オンバク・ヒタムこぼれ話(1)

この石垣島コンサートは、忘れられないものでした。二日間沢井一恵さんとの即興デュオをアトリエ游でやりました。ご子息を近くの島で事故で失った一恵さんは、きっと石垣島でのコンサートに何か思うところもあったと思います。

1日目が終わり、(実は、お世辞にも良いコンサートとは言えなかった・・・・)お弟子さんが一恵さんに耳打ち。ご主人が熊本でクモ膜下出血で倒れたとの知らせでした。(一恵さんは何かを直感していたために本調子にはならなかったのでしょう。)

どうぞ、直行してくださいという我々の申し出を断り、2日目もコンサートを行い、翌日熊本へ急行しました。その2日目の演奏が前日と打って変わった演奏で、ジャバラレーベルの第一作として「八重山游行」に収められました。

ラッキーなことに、カテーテルの専門医がちょうど熊本にいたために、大事には至りませんでしたが、再度倒れたときは覚悟をするようにと、担当医に言われたそうです。一恵さんはそれを一人胸にしまって年月を過ごしていたのでした。
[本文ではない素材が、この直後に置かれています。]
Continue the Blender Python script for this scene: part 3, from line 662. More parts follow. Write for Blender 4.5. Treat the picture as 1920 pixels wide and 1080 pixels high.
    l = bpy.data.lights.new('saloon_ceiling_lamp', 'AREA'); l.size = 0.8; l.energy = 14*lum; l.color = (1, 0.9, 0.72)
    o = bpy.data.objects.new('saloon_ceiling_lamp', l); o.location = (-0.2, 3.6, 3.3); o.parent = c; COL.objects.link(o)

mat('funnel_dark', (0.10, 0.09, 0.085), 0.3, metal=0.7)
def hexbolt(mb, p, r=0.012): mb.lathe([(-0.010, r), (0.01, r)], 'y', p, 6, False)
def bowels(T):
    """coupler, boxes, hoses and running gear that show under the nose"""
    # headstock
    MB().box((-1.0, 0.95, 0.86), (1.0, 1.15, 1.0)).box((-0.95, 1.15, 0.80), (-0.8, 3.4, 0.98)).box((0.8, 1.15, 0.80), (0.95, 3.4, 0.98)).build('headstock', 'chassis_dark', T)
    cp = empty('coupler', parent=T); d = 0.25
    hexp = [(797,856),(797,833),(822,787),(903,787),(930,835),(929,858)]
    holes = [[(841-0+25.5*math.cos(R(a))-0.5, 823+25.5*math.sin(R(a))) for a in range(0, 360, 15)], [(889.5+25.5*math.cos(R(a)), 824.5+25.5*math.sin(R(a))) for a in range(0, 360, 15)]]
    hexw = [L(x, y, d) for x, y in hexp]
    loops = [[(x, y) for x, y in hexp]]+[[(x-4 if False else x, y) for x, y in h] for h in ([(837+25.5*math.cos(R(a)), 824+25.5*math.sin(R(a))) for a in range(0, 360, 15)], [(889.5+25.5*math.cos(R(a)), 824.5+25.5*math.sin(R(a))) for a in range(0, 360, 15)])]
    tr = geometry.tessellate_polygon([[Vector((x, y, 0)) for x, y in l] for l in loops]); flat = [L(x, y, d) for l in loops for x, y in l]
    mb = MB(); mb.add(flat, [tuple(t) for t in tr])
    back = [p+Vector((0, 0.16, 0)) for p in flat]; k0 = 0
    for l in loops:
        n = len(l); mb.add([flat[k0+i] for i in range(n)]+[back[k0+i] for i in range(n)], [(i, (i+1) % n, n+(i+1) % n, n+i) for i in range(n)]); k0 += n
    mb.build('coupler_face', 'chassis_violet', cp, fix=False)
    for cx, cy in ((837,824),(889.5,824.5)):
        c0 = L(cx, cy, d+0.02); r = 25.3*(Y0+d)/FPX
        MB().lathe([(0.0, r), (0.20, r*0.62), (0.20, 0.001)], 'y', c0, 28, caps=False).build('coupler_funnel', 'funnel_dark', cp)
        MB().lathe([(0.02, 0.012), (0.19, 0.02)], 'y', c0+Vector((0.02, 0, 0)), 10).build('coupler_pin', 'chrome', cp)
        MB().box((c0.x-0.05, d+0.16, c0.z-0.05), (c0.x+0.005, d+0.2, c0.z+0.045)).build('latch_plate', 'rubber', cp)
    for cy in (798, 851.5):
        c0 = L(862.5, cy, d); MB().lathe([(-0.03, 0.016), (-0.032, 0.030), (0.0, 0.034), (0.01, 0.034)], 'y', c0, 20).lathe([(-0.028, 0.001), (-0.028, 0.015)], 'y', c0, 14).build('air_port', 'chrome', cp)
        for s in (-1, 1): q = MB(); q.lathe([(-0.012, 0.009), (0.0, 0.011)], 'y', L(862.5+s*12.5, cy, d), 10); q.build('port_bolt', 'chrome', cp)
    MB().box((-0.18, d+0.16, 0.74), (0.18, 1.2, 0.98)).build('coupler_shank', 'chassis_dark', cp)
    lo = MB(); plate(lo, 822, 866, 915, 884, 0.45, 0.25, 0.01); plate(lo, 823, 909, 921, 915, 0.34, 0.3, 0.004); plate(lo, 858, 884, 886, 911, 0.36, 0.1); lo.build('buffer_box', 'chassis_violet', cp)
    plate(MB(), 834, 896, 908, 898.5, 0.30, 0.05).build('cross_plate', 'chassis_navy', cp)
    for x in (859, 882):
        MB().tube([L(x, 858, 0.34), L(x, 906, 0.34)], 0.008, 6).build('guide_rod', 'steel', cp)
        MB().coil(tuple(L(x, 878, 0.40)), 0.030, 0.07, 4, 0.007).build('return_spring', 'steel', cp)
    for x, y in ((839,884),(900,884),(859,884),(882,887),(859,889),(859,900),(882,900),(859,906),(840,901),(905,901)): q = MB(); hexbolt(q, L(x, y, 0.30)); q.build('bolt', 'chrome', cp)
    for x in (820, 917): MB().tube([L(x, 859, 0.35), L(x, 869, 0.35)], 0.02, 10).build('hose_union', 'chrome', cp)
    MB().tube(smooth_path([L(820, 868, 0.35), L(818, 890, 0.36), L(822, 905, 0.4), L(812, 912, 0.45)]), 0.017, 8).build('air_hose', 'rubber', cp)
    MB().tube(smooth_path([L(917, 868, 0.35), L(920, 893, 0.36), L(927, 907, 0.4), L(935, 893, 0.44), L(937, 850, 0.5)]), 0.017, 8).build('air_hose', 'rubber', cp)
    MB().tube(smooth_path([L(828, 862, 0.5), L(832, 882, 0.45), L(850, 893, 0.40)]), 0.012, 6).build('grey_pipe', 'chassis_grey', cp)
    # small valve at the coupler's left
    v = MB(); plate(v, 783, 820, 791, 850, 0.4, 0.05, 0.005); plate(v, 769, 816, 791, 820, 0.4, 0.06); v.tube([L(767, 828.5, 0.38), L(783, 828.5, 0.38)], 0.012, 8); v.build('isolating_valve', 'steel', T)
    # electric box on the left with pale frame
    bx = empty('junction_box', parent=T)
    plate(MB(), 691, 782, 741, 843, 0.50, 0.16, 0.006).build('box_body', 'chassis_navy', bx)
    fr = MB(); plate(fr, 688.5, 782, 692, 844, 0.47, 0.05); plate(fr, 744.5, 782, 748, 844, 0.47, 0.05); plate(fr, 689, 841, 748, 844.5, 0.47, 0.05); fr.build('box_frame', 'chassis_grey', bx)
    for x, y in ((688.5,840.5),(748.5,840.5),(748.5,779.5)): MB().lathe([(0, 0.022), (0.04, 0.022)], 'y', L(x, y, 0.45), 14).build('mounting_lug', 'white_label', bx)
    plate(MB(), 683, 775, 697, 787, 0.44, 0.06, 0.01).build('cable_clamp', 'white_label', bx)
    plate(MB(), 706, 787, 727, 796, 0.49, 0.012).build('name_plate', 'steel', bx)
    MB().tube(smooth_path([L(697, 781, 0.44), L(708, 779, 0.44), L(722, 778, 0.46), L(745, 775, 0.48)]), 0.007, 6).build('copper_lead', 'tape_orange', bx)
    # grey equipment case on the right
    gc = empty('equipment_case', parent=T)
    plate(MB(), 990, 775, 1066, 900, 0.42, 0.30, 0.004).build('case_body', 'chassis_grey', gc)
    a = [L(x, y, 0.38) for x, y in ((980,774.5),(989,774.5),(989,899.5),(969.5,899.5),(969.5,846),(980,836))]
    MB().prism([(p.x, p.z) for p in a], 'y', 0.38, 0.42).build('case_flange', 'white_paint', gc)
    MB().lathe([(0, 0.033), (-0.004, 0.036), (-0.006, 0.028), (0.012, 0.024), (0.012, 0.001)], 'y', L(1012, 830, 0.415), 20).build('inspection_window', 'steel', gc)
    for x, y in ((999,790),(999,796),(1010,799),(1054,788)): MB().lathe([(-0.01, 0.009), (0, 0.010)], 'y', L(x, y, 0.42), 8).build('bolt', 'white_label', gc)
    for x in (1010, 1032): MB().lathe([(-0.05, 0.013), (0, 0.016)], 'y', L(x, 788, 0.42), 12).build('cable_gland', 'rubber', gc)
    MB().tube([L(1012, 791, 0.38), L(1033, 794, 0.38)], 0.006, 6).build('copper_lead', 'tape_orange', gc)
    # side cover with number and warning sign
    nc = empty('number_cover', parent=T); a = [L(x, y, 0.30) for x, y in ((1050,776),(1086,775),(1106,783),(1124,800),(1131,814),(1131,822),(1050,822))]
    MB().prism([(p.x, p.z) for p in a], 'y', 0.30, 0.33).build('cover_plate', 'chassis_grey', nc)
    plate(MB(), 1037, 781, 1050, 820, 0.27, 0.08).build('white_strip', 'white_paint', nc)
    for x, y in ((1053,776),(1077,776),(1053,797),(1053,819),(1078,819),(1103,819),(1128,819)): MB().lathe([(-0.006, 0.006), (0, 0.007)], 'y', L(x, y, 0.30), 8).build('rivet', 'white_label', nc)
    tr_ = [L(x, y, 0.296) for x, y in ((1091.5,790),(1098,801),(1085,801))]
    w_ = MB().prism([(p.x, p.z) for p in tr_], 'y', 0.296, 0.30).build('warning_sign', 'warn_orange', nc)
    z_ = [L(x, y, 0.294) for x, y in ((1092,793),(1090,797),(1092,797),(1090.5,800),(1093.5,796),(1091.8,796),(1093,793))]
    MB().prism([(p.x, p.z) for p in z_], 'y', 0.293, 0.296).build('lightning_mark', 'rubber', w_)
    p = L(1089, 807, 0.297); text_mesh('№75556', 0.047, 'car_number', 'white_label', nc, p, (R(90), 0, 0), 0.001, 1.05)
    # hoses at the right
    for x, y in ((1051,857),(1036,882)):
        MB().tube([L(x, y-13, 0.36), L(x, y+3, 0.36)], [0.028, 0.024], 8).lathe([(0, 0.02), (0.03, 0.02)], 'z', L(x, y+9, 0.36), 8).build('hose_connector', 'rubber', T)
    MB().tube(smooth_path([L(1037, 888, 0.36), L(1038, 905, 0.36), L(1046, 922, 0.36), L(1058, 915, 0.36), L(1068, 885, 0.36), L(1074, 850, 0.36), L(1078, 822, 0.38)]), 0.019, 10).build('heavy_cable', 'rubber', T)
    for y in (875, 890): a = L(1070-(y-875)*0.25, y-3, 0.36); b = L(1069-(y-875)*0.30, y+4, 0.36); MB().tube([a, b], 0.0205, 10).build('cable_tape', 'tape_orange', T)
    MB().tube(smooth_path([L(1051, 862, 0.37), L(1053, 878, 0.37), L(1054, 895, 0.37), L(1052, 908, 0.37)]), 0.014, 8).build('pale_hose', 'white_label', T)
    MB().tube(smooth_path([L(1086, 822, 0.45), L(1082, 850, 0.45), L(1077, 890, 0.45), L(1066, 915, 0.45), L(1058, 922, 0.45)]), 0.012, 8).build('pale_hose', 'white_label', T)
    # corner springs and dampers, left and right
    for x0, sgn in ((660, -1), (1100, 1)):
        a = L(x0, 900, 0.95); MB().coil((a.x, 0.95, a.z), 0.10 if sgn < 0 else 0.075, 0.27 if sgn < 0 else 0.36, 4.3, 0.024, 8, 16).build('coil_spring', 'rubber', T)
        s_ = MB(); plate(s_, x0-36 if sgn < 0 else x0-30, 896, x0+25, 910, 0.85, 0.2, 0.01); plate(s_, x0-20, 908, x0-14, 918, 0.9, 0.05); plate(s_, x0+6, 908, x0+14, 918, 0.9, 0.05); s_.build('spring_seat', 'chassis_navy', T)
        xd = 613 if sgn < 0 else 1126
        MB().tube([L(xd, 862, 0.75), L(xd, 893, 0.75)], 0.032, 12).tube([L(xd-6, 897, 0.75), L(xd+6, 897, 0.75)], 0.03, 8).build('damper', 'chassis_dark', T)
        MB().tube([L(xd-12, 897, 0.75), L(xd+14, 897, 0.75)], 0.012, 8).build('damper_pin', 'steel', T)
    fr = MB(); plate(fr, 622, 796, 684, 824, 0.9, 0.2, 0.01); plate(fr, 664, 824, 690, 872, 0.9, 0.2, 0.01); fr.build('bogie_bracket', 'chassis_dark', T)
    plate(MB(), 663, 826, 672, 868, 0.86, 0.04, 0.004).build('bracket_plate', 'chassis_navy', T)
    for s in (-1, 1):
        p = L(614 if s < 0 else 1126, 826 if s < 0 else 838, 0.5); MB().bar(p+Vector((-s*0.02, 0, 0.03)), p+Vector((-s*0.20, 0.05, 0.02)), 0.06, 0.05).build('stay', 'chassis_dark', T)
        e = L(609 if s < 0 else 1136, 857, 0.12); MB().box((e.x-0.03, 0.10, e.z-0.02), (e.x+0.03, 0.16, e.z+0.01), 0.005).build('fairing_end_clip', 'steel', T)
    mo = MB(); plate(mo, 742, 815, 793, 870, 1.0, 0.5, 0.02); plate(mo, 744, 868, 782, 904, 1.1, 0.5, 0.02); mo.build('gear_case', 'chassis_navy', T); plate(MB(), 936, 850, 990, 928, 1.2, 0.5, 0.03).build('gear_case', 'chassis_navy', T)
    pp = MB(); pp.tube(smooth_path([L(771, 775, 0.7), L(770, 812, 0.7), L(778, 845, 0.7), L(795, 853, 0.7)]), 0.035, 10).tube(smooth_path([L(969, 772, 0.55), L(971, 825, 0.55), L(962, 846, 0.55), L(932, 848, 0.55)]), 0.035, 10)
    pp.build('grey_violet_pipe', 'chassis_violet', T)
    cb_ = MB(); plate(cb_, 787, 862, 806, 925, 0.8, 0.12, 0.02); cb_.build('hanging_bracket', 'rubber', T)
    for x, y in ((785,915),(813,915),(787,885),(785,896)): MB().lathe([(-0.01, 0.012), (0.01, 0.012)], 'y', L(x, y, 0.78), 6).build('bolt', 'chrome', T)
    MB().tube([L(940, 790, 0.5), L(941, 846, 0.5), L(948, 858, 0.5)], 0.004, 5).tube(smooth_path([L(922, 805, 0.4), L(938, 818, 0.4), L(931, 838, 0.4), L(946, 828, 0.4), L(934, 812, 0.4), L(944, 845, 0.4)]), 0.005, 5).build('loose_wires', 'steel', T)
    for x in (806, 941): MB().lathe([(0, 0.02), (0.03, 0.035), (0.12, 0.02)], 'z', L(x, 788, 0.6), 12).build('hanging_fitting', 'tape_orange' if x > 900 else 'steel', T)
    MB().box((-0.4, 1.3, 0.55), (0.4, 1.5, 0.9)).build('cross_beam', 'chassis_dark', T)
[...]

想像を絶する生活です。

板橋文夫さんのソロを博多の西尾さん宅でやったときは熊本からお二人して訪れたと言います。私も及ばずなから、いろいろな音楽をカセットに入れてお送りしました。

森田純一さんのジャバラレーベルはその後、私の作品をいくつか出した後、(「ペイガンヒム」「コントラバヘアンド」「アウセンシャス」「ジョエル・エ・テツ」)奄美音楽の専門レーベルとして一躍有名になりました。里国隆さんの脳天を突き抜けるような歌声にしびれて、その痕跡、独特の短い竪琴を探しに、森田さんの運転手として、奄美中を走ったことがありました。

今をときめく中孝介クンが母親に連れられて、森田さんに会いに来て歌を聴かせてくれた村の公民館も忘れられません。休憩中に屋上に上がると、中学生でしょうか、高校生でしょうか、10人乗りくらいのボートに男女別に乗って、試合の稽古のようです。夕日に向かって、光る海を進む二艘のボートと若い歓声との風景は今でも時々よみがえります。田中一村さんも黒糖焼酎も、今のように有名でなく、名瀬の街は時の流れを忘れたかのようでした。

森田さんも、オンバク・ヒタムを感じているのでしょう、バリ島と奄美を繋げる企画も進行中だといいます。

西尾さんは、バール・フィリップス/井野信義/齋藤徹 オクトーバー・ベース・トリローグの演奏を気に入ってくれました。八女の陶芸家の庭先で三人のコンサートをしようとすぐに計画を立ててくださいました。その後、私がたまたま博多に行ったときお邪魔すると、今から行こう、と八女まで車を走らせました。この木の元にバールさん、この木のところに井野さん、ここにテツさん、ともう配置まで決めていました。箏アンサンブルによる「ストーン・アウト」も気に入ってくれ、陶器の博物館でやろう、などといろいろと案をだしてくださいました。突然の訃報に接したときは現実のこととはどうしても思えませんでした。博多の火がフッと消えたような気がしました。